(Scripts that build scenes)
┌──

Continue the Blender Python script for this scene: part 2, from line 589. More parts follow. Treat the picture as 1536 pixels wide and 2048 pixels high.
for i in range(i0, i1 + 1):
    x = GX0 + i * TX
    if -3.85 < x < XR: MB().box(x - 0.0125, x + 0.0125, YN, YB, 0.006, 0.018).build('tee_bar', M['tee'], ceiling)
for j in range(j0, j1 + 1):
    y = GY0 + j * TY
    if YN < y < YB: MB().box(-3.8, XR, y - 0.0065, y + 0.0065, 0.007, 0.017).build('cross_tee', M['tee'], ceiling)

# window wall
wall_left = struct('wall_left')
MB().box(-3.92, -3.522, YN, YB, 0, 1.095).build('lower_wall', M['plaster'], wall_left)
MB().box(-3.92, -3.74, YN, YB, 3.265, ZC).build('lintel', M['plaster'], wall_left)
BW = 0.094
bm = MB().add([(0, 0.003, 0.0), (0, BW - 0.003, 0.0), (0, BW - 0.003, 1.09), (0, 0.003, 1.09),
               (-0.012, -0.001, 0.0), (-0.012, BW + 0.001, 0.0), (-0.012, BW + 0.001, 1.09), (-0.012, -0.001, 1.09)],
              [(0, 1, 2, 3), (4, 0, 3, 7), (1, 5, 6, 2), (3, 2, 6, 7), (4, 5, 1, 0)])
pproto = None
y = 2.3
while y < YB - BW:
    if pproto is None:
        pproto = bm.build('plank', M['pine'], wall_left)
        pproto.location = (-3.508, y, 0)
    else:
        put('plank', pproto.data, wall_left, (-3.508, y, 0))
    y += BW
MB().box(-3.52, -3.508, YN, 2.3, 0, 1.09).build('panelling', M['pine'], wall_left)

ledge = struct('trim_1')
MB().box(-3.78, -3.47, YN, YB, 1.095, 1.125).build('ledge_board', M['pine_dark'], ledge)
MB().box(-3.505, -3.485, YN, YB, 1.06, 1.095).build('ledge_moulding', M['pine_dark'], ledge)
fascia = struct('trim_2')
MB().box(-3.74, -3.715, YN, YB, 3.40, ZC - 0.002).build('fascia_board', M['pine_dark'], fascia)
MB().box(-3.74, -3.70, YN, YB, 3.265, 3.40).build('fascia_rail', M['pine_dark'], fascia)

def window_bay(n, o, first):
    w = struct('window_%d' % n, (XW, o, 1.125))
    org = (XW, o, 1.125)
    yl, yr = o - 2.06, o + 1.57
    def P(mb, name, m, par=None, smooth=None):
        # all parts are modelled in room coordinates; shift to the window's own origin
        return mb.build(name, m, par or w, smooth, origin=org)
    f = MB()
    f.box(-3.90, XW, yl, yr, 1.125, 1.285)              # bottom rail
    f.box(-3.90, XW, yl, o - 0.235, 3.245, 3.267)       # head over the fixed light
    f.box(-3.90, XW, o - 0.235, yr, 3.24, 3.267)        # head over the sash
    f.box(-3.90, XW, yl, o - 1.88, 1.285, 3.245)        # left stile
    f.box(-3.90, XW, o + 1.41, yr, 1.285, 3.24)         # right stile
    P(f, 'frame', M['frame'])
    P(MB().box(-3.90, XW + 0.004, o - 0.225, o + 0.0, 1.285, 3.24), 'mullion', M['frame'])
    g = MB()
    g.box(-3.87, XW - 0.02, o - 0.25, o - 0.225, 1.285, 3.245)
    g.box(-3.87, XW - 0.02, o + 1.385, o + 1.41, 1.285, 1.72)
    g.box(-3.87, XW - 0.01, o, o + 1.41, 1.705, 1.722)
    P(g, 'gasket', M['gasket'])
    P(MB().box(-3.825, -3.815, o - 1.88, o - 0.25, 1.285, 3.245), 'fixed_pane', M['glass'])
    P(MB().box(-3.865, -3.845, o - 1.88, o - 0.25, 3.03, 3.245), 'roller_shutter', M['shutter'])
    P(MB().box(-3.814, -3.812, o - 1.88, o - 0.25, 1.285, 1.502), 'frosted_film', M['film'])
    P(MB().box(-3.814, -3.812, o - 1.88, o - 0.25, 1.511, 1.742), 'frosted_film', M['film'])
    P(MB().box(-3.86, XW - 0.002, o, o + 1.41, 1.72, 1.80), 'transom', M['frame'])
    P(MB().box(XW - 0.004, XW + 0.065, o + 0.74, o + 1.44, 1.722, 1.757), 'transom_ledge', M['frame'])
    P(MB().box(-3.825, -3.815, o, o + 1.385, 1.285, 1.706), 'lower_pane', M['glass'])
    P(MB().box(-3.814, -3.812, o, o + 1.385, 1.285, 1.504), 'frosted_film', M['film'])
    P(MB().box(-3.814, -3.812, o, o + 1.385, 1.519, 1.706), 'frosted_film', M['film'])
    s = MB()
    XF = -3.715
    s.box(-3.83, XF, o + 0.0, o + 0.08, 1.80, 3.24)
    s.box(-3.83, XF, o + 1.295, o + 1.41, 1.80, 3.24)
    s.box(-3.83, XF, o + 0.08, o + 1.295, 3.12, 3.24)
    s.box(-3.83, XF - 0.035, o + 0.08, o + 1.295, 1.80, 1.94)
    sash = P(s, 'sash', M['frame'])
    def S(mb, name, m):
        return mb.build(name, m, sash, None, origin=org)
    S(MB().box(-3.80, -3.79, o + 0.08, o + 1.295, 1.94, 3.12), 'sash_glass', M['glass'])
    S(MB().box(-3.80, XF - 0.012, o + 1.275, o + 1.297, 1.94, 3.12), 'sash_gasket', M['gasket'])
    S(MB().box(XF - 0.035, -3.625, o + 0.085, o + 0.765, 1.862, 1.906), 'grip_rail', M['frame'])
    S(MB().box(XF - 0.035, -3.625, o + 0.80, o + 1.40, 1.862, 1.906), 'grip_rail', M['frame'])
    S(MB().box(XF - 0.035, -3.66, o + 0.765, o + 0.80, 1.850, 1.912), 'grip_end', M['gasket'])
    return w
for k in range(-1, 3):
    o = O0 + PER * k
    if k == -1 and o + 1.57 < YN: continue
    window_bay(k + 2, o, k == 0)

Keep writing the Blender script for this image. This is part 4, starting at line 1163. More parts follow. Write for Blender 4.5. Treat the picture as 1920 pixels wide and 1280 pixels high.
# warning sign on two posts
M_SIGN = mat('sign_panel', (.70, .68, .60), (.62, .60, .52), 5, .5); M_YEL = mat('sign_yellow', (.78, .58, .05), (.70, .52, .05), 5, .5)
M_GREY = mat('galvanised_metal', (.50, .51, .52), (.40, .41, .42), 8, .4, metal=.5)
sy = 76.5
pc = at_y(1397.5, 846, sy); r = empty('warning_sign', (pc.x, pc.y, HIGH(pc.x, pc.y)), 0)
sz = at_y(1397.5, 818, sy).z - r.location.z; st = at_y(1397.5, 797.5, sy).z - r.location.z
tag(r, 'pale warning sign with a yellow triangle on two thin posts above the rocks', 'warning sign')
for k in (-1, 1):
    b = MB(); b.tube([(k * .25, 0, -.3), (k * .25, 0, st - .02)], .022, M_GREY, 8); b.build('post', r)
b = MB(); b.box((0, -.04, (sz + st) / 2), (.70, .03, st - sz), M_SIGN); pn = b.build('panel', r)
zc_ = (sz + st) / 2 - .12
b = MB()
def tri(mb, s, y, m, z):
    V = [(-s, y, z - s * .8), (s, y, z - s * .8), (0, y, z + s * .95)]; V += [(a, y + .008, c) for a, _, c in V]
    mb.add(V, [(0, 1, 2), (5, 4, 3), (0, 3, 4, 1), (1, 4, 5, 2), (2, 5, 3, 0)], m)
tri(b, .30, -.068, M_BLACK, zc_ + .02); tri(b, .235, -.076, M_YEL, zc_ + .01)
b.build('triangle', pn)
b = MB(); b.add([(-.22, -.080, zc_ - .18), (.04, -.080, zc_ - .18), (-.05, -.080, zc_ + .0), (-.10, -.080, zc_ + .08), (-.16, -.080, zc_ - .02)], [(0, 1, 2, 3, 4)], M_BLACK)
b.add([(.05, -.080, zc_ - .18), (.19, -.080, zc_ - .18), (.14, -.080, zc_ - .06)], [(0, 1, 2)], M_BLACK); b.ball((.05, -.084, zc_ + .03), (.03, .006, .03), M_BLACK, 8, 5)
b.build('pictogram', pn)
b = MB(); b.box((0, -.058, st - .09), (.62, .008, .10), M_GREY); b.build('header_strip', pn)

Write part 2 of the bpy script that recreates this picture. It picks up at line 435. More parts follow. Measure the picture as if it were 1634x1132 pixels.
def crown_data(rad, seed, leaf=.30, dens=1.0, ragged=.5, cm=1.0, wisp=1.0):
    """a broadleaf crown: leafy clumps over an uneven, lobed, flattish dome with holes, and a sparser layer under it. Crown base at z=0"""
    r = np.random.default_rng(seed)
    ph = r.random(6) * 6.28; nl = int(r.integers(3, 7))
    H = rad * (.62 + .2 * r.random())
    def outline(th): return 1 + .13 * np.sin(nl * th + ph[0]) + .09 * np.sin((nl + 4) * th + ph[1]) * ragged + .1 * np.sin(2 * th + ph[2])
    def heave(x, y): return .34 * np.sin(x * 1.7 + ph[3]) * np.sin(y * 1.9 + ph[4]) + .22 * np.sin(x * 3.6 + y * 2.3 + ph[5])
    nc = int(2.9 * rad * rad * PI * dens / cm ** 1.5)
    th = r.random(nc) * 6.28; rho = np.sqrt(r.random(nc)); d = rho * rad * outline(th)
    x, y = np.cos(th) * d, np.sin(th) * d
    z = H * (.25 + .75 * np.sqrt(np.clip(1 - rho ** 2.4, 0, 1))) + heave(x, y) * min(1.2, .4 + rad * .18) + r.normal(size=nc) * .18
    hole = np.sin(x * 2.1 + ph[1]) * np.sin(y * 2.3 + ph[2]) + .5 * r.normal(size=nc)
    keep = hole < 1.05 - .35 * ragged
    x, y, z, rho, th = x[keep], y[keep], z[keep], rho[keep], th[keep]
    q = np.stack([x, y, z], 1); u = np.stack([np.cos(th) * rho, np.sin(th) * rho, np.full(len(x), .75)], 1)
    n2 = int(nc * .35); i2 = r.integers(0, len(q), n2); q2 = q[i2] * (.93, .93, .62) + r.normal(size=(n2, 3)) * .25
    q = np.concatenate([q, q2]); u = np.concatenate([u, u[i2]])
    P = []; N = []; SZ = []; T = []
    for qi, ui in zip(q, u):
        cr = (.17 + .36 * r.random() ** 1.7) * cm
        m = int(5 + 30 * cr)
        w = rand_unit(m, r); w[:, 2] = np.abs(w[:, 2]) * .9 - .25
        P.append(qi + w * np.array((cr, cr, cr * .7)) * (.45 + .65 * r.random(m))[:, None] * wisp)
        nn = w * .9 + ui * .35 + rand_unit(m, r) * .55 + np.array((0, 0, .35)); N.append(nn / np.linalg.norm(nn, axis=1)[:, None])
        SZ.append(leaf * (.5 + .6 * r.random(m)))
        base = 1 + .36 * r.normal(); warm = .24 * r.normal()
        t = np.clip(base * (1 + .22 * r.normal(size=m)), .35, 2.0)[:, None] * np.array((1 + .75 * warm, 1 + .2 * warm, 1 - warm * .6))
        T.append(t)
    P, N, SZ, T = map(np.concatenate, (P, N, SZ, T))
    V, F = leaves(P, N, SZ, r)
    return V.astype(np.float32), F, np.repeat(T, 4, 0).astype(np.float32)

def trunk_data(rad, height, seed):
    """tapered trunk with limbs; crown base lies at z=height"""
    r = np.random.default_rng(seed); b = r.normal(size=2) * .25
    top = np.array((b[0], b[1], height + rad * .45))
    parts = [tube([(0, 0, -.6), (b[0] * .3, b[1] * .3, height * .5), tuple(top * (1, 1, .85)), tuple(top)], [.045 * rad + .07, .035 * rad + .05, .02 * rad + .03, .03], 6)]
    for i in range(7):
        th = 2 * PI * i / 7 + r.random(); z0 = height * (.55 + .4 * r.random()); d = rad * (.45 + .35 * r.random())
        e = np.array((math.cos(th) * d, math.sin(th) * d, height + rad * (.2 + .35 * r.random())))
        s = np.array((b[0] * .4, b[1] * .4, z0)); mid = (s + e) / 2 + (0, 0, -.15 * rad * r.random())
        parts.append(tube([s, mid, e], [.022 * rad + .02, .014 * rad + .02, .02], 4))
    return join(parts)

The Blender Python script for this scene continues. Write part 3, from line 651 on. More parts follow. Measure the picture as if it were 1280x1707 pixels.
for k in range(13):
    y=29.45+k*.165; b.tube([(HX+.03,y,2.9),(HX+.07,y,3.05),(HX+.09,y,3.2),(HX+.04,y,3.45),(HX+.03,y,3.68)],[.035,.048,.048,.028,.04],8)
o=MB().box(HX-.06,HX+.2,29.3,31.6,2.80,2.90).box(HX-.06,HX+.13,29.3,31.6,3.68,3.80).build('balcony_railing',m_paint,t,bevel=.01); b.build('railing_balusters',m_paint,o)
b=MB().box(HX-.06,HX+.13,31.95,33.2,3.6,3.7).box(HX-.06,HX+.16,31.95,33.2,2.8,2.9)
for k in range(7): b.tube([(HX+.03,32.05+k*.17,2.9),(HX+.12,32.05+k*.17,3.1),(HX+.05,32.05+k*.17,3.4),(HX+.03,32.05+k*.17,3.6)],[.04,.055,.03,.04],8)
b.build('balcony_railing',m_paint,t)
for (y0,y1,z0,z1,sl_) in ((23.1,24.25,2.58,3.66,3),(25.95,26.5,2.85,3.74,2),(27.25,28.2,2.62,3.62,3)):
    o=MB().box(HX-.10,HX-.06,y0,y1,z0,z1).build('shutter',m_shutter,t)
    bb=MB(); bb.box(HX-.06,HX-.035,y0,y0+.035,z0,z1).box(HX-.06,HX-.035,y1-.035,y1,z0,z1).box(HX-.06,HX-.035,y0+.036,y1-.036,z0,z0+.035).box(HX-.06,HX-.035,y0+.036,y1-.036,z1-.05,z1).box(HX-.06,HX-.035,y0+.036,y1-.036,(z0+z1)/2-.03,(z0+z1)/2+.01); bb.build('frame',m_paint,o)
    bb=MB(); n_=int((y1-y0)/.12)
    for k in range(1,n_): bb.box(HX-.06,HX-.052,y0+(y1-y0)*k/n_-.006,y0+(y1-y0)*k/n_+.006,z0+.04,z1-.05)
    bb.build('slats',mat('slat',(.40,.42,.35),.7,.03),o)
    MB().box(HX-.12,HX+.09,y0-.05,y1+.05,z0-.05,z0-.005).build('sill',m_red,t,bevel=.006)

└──

[Work required]
Return exactly, and only, the lines from the one containing "f.box(-3.90, XW, yl, o - 1.88, 1.285, 3.245)" down to the one containing "P(f, 'frame', M['frame'])", with both of those lines included.

[The result]
    f.box(-3.90, XW, yl, o - 1.88, 1.285, 3.245)        # left stile
    f.box(-3.90, XW, o + 1.41, yr, 1.285, 3.24)         # right stile
    P(f, 'frame', M['frame'])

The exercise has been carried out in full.